╭─ Working data

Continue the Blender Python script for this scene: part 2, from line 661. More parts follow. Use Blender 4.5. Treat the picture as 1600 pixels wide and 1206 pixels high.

╰─
╭─ Working data

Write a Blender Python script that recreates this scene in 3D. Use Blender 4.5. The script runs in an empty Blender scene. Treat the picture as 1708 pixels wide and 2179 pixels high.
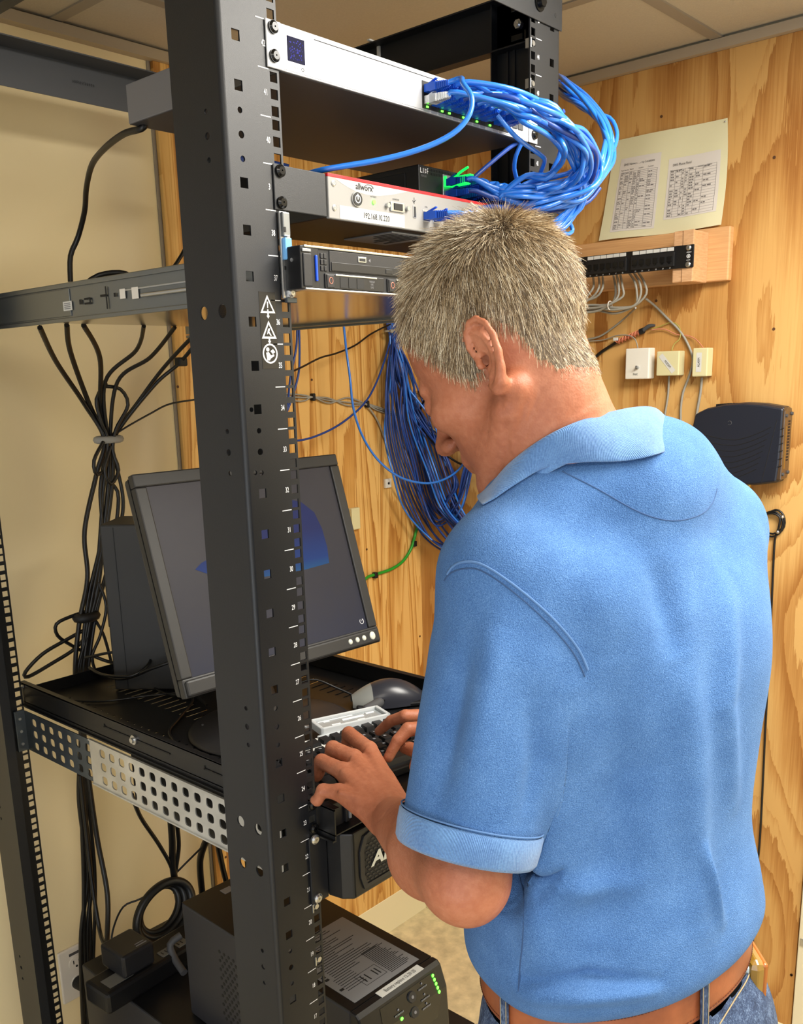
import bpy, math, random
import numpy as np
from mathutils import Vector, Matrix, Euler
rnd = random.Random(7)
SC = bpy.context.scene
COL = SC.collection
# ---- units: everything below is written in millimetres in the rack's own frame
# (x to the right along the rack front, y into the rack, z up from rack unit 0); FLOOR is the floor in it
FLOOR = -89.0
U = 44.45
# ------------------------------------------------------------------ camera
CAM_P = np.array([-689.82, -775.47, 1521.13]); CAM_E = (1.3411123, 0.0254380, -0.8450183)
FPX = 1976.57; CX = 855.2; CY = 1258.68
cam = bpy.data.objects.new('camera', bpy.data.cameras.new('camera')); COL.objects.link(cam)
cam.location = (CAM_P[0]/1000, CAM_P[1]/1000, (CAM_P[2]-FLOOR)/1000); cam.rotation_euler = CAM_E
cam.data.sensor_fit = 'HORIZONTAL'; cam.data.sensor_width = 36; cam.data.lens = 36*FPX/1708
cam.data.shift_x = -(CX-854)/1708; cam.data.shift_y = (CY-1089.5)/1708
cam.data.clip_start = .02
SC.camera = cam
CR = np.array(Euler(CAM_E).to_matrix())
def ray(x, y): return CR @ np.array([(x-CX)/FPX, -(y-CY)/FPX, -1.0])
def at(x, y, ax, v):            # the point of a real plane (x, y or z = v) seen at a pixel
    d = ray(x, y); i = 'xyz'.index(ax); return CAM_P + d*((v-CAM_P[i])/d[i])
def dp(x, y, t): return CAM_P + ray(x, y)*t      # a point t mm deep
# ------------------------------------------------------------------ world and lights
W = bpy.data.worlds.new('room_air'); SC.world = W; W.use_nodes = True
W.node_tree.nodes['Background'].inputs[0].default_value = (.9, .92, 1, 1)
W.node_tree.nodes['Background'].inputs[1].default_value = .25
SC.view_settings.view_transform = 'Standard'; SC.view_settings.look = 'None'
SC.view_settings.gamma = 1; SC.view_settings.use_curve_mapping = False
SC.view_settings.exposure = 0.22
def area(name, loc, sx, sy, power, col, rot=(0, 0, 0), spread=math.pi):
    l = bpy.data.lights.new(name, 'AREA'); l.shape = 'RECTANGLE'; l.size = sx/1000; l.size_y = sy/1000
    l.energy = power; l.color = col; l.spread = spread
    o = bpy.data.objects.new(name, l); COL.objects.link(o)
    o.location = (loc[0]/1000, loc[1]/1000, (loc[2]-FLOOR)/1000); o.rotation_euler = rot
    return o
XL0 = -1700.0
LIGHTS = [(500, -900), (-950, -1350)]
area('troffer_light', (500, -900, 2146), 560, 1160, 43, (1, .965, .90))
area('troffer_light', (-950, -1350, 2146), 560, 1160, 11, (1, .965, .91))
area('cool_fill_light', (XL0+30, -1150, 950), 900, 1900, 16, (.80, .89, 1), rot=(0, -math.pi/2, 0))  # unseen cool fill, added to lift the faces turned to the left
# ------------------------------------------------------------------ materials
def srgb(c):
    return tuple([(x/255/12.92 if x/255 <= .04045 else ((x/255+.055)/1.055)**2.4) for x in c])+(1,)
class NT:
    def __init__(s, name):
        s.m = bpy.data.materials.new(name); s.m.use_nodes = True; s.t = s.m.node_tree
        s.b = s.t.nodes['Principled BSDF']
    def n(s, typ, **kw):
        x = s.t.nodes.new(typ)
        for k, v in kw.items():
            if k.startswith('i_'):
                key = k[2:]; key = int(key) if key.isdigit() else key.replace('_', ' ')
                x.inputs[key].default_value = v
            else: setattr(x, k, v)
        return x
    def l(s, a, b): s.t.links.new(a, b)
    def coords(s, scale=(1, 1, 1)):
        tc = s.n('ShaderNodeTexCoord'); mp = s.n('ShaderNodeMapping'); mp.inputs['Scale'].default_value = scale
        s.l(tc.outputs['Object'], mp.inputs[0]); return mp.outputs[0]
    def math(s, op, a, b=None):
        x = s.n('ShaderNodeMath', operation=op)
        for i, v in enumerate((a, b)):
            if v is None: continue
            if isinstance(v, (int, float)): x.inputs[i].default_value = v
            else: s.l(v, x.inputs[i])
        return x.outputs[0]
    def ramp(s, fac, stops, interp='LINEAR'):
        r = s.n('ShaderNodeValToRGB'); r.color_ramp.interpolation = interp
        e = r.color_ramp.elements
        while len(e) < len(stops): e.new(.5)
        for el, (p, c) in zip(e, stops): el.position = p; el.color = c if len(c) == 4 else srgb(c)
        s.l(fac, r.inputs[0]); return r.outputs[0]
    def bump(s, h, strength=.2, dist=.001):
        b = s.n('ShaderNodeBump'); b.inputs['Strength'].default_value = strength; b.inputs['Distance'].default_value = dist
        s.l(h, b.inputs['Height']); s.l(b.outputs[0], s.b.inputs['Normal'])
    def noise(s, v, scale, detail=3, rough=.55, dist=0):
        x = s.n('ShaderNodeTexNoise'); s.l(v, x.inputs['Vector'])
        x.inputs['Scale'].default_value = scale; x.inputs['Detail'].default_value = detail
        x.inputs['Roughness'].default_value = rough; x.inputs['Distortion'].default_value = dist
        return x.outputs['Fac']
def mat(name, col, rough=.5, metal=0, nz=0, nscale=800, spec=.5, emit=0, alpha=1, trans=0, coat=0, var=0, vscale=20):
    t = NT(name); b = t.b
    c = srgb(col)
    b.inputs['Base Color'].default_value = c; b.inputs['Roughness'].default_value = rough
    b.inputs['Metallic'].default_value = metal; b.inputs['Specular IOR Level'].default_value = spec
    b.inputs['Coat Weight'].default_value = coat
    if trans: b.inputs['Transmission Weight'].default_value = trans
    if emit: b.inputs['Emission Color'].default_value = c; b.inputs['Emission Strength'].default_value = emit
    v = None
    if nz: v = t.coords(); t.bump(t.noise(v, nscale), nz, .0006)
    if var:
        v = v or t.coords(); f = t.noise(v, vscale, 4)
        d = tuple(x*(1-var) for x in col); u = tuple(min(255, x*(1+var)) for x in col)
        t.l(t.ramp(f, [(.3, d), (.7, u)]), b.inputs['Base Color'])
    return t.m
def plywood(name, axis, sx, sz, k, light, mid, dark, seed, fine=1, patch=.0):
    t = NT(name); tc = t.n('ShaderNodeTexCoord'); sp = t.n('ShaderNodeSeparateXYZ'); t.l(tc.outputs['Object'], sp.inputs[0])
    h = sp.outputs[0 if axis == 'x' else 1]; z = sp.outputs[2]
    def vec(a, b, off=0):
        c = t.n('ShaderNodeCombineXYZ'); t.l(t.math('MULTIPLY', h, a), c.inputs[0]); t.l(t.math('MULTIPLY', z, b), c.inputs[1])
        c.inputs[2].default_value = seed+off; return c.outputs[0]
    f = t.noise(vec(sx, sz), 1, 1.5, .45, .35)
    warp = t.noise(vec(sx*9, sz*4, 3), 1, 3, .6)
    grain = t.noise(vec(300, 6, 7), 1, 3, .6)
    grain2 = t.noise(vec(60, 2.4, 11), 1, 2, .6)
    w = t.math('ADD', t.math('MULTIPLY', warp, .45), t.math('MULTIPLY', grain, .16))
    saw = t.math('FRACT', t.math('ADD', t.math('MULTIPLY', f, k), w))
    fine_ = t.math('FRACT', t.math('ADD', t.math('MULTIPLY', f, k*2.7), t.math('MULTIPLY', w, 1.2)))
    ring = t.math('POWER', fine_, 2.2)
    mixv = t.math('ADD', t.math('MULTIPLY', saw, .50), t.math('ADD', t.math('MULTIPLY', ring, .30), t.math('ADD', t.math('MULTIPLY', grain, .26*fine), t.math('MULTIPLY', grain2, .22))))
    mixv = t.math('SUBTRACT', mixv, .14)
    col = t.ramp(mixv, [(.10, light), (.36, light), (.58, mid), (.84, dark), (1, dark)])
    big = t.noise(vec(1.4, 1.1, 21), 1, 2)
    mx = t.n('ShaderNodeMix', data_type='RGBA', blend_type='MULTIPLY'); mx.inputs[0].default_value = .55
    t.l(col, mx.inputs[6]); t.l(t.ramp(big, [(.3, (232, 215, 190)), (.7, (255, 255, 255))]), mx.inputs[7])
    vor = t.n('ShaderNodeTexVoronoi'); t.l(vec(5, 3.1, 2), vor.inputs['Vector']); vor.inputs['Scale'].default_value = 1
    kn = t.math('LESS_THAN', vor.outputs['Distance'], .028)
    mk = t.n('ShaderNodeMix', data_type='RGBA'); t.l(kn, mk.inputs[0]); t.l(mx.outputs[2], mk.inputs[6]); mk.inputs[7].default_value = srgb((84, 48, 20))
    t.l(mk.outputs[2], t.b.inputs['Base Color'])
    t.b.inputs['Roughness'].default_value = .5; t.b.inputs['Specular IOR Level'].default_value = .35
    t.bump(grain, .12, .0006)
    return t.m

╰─
╭─ Working data

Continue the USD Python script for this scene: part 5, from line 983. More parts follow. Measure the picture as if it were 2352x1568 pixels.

╰─

→ **Exercise details**: Copy, from the material, each line that holds the string "Blender".

→ **The solution**:
Continue the Blender Python script for this scene: part 2, from line 661. More parts follow. Use Blender 4.5. Treat the picture as 1600 pixels wide and 1206 pixels high.
Write a Blender Python script that recreates this scene in 3D. Use Blender 4.5. The script runs in an empty Blender scene. Treat the picture as 1708 pixels wide and 2179 pixels high.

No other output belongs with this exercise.